The search for archetypal qualities that also respond to the specifics of place led Aldo van Eyck to study traditional architecture in Africa—especially the buildings of the Dogon people of Mali. Here he found a powerful sense of symbolism— in the way the Dogon planned their buildings with each space allocated its own status, and with strong meaning attached to features such as gates and doorways.
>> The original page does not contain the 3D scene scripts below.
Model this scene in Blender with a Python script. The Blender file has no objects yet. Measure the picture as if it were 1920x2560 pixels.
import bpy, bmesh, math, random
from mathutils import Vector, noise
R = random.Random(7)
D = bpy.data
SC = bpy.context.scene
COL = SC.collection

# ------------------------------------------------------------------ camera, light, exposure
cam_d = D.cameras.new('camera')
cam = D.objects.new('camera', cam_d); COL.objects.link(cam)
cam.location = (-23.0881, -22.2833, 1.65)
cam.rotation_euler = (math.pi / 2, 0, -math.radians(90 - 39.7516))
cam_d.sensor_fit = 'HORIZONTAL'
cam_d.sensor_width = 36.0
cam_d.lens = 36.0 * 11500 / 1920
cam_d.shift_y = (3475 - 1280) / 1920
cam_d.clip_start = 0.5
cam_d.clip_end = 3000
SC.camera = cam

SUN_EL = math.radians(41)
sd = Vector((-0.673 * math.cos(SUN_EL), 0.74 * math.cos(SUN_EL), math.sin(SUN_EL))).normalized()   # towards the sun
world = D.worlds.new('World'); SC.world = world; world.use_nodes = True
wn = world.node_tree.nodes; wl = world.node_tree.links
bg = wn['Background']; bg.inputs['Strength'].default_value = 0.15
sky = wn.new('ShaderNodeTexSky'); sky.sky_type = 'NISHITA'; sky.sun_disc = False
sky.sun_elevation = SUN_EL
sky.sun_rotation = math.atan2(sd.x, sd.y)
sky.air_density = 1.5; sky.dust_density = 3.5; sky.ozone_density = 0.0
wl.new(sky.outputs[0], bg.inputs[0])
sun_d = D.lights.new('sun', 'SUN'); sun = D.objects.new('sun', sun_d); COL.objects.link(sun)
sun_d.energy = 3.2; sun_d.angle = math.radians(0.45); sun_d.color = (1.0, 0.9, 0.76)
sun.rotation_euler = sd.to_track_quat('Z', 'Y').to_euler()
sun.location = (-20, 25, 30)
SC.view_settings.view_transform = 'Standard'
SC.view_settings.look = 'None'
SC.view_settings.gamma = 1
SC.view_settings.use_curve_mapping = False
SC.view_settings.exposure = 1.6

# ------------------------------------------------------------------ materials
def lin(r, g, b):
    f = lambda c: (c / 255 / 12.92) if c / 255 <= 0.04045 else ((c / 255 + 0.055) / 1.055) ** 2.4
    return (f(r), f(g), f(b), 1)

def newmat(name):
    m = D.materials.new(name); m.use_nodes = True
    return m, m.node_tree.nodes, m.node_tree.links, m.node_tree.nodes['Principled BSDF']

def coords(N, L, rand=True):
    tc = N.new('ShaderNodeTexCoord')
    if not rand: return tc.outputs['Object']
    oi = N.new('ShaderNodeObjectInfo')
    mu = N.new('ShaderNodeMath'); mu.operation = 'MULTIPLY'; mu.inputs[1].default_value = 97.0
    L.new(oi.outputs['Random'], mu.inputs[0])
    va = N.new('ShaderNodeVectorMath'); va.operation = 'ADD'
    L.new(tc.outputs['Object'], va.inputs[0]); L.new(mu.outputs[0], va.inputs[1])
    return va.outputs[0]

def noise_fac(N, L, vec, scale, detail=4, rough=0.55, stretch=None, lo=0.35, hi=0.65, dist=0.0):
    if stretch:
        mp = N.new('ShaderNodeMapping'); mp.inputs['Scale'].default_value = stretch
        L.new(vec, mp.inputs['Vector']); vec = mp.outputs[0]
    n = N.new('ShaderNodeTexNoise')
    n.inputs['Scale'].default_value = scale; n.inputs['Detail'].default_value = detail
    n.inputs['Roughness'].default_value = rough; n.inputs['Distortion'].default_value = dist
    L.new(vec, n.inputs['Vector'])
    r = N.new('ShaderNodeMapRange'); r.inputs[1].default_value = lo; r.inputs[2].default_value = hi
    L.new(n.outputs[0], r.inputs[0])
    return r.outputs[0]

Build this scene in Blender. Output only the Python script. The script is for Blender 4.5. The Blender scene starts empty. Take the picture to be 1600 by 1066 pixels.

So structuralist architecture was inspired by traditional forms and symbols—it was in part a rejection of the modernist, technocratic architecture of Le Corbusier and his followers in CIAM. But van Eyck and his colleagues did not build mud huts; they sought a way of using the symbolic forms of traditional architecture in structures made of modern materials for modern people.

Housing

These ideas lie behind many buildings and urban plans that the structuralists produced from the 1960s to the 1980s. In housing, for example, there were two strong tendencies, one involving a return to more flexible spaces rather than houses rigidly divided into rooms with specific functions. This was seen as a modern response to the single-room dwellings common in pre-industrial societies. The other major trend in housing was to do with public participation in planning and design. This was exemplified by the work of a number of British architects, including Ralph Erskine.


Community architecture

During the 1970s a number of architects, working mainly on housing schemes in Britain, attempted to bring residents—the future users of the buildings—to the very heart of the design process. One of the most successful schemes was Byker Wall, Newcastle upon Tyne (see below), where the architect, Team 10 member Ralph Erskine, moved his office to the site in order to keep the interaction between designers and users constant. Later architects took the process still further, helping occupants to build their own homes so that they truly “owned” the entire process of design and construction. This true community architecture, practiced by Charles Knevitt and Nick Wates, exploited low-tech building systems so that non- specialists could build with minimal training. It has helped to regenerate poor and run-down areas in several cities.

Tyne
Tyne

City and office

Preoccupation with place also brought the structuralists into the realm of urban planning. They tried to revive the city street as a meaningful social experience. They tried to bring some of this skill in place-making to their office projects, too. Here it was a question of relating the small rooms and spaces that typify large office developments.

Herman Hertzberger succeeded in this in his Centraal Beheer Insurance building, Apeldoorn, in which small office units relate to one another across a central atrium, and where there is a good balance between private and communal spaces. Hertzberger saw this kind of building as a “city within the city,” and also related it to the casbahs and bazaars of Turkey and the Middle East.

Modern monumentality

In America the work of Louis Kahn took structuralist ideas in new directions. Buildings such as his Salk Institute, La Jolla, California, beautifully express the way the structure is used, with laboratories and towers containing scientists’ studies clearly expressed. But Kahn also brings a sense of monumentality to the complex, his two blocks of laboratories forming a powerful presence on the Institute’s ocean-side site. An admirer of Greek temples and Roman basilicas, Kahn saw that we need big buildings that sit happily in their settings. This perception was another way in which the architects of structuralism and Team 10 found nurture from the roots of tradition.